Com’è stato quest’inizio?
«Tanto entusiasmo e curiosità, ma anche sensazioni fosche, fatte di confusione e paura. Confusione perché, al di là dei gesti pratici, come arredare la stanza o preparare i turni dei volontari, non ci erano ben chiari i ruoli degli attori che ci avrebbero affiancato: servizi sociali, Caritas, Casetta Borgomagno, Sert. E poi la paura...».

 In che senso?
«Gli stereotipi traboccanti da giornali e tv ci rendevano titubanti: serpeggiavano l’idea e il timore che sarebbero arrivate delle persone sporche e cattive, ubriache, pericolose».

E invece?
«Il primo giorno sono arrivati cinque ospiti: sorridenti, gentili, puliti. E così è stato anche per gli altri giorni: uomini, con la loro dignità, con il bisogno di avere e ricambiare rispetto, con le loro grandezze e bassezze, esattamente come tutti. E allora il grigio castello dei preconcetti è crollato».

Quanti ospiti avete avuto?
«Due, un moldavo e un tunisino, sono stati con noi per tutto il periodo, gli altri si sono alternati, fermandosi però più di una settimana a testa. Venivano da Tunisia, Marocco, Moldavia. Il più grande aveva 49 anni, il più giovane 30».

Vi hanno raccontato le loro storie?
«La maggior parte di loro fino a poco tempo fa lavorava: nell’edilizia, in officine, facendo traslochi... Poi la crisi ha spazzato via le loro speranze di emancipazione e li ha ricacciati indietro. Hanno dovuto rinunciare al lavoro e alle abitazioni che occupavano in affitto e hanno cominciato a chiedere aiuto. Quasi tutti hanno i loro cari nel paese d’origine: la nostalgia è tanta e tra loro comincia prepotente a farsi strada il pensiero del ritorno».

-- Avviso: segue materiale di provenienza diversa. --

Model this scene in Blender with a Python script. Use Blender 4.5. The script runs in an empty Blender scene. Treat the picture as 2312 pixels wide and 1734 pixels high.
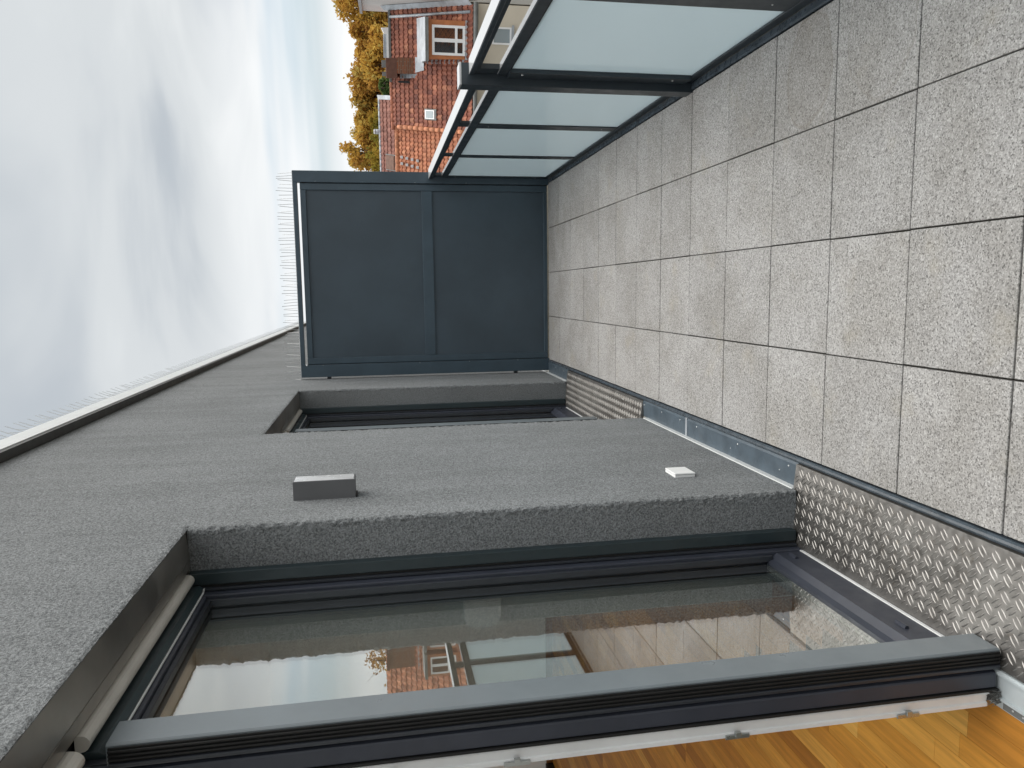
import bpy, bmesh, math, random
from mathutils import Vector, Matrix, noise

random.seed(7)
scene = bpy.context.scene
C = scene.collection

# ------------------------------------------------------------------ camera
cam_d = bpy.data.cameras.new('camera')
cam = bpy.data.objects.new('camera', cam_d)
C.objects.link(cam)
cam_d.sensor_fit = 'HORIZONTAL'
cam_d.sensor_width = 36.0
cam_d.lens = 26.372
cam_d.clip_start = 0.02
cam_d.clip_end = 3000
PITCH, YAW, ROLL, CAMZ = -0.172162, -0.125217, -0.034304, 1.5483
_f = Vector((math.sin(YAW) * math.cos(PITCH), math.cos(YAW) * math.cos(PITCH), math.sin(PITCH)))
_r0 = Vector((math.cos(YAW), -math.sin(YAW), 0))
_u0 = _r0.cross(_f)
_r = _r0 * math.cos(ROLL) + _u0 * math.sin(ROLL)
_u = -_r0 * math.sin(ROLL) + _u0 * math.cos(ROLL)
# the photograph is shown lying on its side: world up points to the picture's left
cx, cy, cz = -_u, _r, -_f
m = Matrix(((cx.x, cy.x, cz.x, 0), (cx.y, cy.y, cz.y, 0), (cx.z, cy.z, cz.z, CAMZ), (0, 0, 0, 1)))
cam.matrix_world = m
scene.camera = cam
scene.render.resolution_x, scene.render.resolution_y = 1024, 768

# ------------------------------------------------------------------ light
SUN_EL, SUN_AZ = 64.0, 63.0          # azimuth from +y towards +x
w = bpy.data.worlds.new('World')
scene.world = w
w.use_nodes = True
nt = w.node_tree
nt.nodes.clear()


def N(t, kind, **kw):
    n = t.nodes.new(kind)
    for k, v in kw.items():
        setattr(n, k, v)
    return n


def ramp(t, fac, stops, interp='EASE'):
    n = N(t, 'ShaderNodeValToRGB')
    n.color_ramp.interpolation = interp
    el = n.color_ramp.elements
    while len(el) < len(stops):
        el.new(0.5)
    for e, (p, c) in zip(el, stops):
        e.position = p
        e.color = (c[0], c[1], c[2], 1) if not isinstance(c, (int, float)) else (c, c, c, 1)
    t.links.new(fac, n.inputs[0])
    return n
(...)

Qual è stato il ruolo dei volontari?
«Siamo partiti in pochi e ci siamo trovati in 27 volontari uomini e 6 donne, che hanno curato in particolare le pulizie di fondo. Ogni volontario ha avuto un turno quindicinale. Si apriva alle 19, si accoglievano i cinque ospiti e si stava con loro finché la stanchezza non li portava a dormire, anche fino alle 22.30. Alle 7 un volontario preparava il caffè e faceva le prime pulizie. Poi la stanza si chiudeva per riaprirsi la sera, il momento più ricco e intenso di relazioni. Gli ospiti ci hanno stupito tutti i giorni. In particolare ne ricordiamo due».

Per quale motivo?
«Con il primo, il più giovane, rumeno, rimasto da noi 48 giorni, abbiamo costruito un bel rapporto leggendo insieme la sua situazione, confrontando ciò che aveva qui in Italia in termini di relazioni e opportunità e ciò che aveva lasciato in Romania. Dopo questo lungo confronto, ha deciso di ritornare a casa per ricostruirsi lì una vita. C’è poi un altro ospite rumeno che ha fatto da testimone durante l’incontro di catechesi dei ragazzi di seconda e terza media: ha raccontato perché ha lasciato la sua terra e cosa stava cercando. I ragazzi sono rimasti davvero colpiti».

Quindi la comunità parrocchiale è stata coinvolta.
«L’intento di casa Betania è quello di sensibilizzarci come comunità alla cultura della solidarietà, far sentire e gustare il sapore dello stare accanto a chi è in difficoltà. L’esperienza dell’accoglienza invernale ci ha dato tanto: un mondo fatto di situazioni, frasi, strette di mano e sorrisi, sfoghi e condivisioni. È una ricchezza che condivideremo in consiglio pastorale, anche per capire come usare casa Betania nei mesi meno freddi».